The vertices of $H$ will be $\{x_{i, v}: i \in [k], v \in V(G)\} \cup \{z\}$. $H$ has an edge $f_v = \{x_{1,v}, \ldots, x_{k,v}\}$ for every $v \in V(G)$, and, for each $(u,v) \in E(G)$, and each $i \in [k]$, an edge $\{z, x_{i,u}, x_{i,v}\}$.

Given a coloring $\chi_G:V(G) \to [k]$ of $G$ you can construct a $2$-coloring $\chi_H:V(H) \to \{0,1\}$ of $H$ by setting

$$ \chi_H(z) = 1,\\ \chi_H(x_{i,v}) = 1 \iff \chi_G(v) = i. $$

It's easy to check that no edge of $H$ is monochromatic.

In the other direction let $\chi_H$ be a proper 2-coloring of $H$, and assume that $\chi_H(z) = 1$. (If this is not the case just rename the colors.) Since no edge $f_v$ is monochromatic, for every $v \in V(G)$ there is some $i$ such that $\chi_H(x_{i,v}) = 1$. Pick an arbitrary such $i$ and set $\chi_G(v) = i$. This is a proper coloring, or otherwise there would be an $i \in [k]$ and an edge $(u,v) \in E(G)$ such that $\chi_H(x_{i,u}) = \chi_H(x_{i,v}) = 1$, which would make the edge $\{z, x_{i,u}, x_{i,v}\}$ of $H$ monochromatic.

Answer 2

I don't think this is true as stated, since if $(u,v)$,$(u,w)$,$(v,w)$ is a triangle in $G$ then clearly there is no way to "two color" the corresponding hyper edges in $H$ no matter how many isomorphic copies of $G$ you make, yet, $G$ may still be $k$-colorable for $k>2$.

Here is a different way that may work.

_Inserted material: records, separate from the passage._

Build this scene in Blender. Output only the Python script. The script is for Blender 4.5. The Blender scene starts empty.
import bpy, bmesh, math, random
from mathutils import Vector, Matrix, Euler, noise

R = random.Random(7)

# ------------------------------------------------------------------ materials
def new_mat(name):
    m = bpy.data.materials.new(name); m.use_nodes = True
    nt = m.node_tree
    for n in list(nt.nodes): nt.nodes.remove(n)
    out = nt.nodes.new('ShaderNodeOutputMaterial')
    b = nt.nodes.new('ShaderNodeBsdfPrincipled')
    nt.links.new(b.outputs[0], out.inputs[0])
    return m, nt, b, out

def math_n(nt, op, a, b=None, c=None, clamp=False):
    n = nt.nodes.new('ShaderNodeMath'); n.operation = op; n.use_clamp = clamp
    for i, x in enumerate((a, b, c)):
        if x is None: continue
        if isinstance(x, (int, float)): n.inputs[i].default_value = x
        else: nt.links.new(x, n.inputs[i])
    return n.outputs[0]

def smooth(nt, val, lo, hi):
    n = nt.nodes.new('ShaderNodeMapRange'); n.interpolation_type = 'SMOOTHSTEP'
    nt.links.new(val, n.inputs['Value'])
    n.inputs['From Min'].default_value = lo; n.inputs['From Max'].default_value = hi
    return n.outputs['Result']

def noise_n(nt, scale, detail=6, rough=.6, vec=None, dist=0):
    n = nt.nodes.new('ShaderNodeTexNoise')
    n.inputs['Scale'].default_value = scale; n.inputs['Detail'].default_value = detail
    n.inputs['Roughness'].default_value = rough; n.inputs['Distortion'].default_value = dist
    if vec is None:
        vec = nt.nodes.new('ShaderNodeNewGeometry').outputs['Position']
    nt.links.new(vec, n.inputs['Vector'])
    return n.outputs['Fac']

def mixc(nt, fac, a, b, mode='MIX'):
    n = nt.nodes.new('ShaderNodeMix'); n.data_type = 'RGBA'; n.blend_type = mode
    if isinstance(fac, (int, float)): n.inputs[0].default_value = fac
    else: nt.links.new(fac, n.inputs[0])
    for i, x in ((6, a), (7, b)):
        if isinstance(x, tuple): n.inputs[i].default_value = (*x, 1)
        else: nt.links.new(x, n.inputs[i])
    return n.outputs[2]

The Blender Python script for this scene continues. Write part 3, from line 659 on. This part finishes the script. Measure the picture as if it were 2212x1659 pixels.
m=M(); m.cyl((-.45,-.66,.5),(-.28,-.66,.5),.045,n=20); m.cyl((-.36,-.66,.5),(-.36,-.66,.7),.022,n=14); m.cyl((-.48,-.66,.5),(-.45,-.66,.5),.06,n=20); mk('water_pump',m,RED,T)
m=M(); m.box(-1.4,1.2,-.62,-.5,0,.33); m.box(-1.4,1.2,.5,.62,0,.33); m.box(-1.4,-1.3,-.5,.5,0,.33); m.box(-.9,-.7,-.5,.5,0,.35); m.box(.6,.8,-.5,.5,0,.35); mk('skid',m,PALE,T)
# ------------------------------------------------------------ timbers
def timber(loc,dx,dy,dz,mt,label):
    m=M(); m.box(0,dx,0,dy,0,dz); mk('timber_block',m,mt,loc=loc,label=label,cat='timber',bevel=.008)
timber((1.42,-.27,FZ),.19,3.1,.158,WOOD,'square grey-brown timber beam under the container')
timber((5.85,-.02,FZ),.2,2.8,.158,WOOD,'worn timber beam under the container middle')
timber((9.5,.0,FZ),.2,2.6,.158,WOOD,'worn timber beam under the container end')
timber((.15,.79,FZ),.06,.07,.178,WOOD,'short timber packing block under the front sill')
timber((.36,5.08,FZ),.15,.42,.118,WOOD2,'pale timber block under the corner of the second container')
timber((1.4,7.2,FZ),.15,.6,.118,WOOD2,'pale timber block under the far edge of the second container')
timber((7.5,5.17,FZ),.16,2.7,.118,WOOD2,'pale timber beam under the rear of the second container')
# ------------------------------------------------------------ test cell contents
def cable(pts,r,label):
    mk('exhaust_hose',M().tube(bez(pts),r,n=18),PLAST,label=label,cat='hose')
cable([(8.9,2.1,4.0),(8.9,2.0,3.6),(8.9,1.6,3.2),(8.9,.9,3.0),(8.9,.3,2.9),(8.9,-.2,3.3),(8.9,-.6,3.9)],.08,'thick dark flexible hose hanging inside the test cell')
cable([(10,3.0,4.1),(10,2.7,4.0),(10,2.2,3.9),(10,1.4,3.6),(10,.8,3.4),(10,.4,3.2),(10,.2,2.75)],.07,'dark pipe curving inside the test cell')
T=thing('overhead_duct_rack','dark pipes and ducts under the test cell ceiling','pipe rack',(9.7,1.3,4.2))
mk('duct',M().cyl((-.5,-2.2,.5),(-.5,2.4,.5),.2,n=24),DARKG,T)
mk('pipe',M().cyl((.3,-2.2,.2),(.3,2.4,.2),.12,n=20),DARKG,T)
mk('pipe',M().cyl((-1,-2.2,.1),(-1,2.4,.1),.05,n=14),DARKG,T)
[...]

Following your same set up, Let $e^{H}_{u,v}= {\{ x_{1,u},x_{1,v},x_{2,u},x_{2,v},\dots ,x_{k,u},x_{k,v} }\}$ and let $$E(H)= (\bigcup_{(u,v)\in E(G)} e^{H}_{u,v}) \cup {\{f_1,\dots ,f_n}\}$$

If $G$ is $k$-colorable, with $c:V \rightarrow [k]$ as the coloring, then for each $j\in[k]$, and for each vertex in $c(j)^{-1}$, color it's copy in $G_j$ green, and the rest of the vertices in that copy red. This is clearly a two coloring of $H$ since we have ensured that for every vertex, it is colored green in at least one copy $G_i$, and for any edge $(u,v)\in E(G)$, the color of $x_{j,u}$ is not the same as the color $x_{j,v}$ for some $j \in [k]$. Note that we didn't need to use the $f_i$'s here.

For the other direction, this was the best start I could get... Assume that we have a $2$-coloring of $H$, by having the same element $y$ in each $f_i$ we know that for no two distinct vertices $u$ and $v$ did our $2$ coloring assign green to $x_{j,v}$ and red to $x_{j,u}$ for all $j\in[k]$. This is because we have to color $y$ red or green, and y appears in $f_u$ and $f_v$. This implies that if $x_{j,v}$ is colored say, red, for all $j$ and $x_{j,u}$ is also colored red for all $j$, then $u$ and $v$ are not adjacent (o.w. we couldn't color $e^{H}_{u,v}$). I am stuck here. Somehow you need to construct a $k$-coloring of $G$, but it's not clear how. I hope this helps (I would have left as a comment, but it's too long).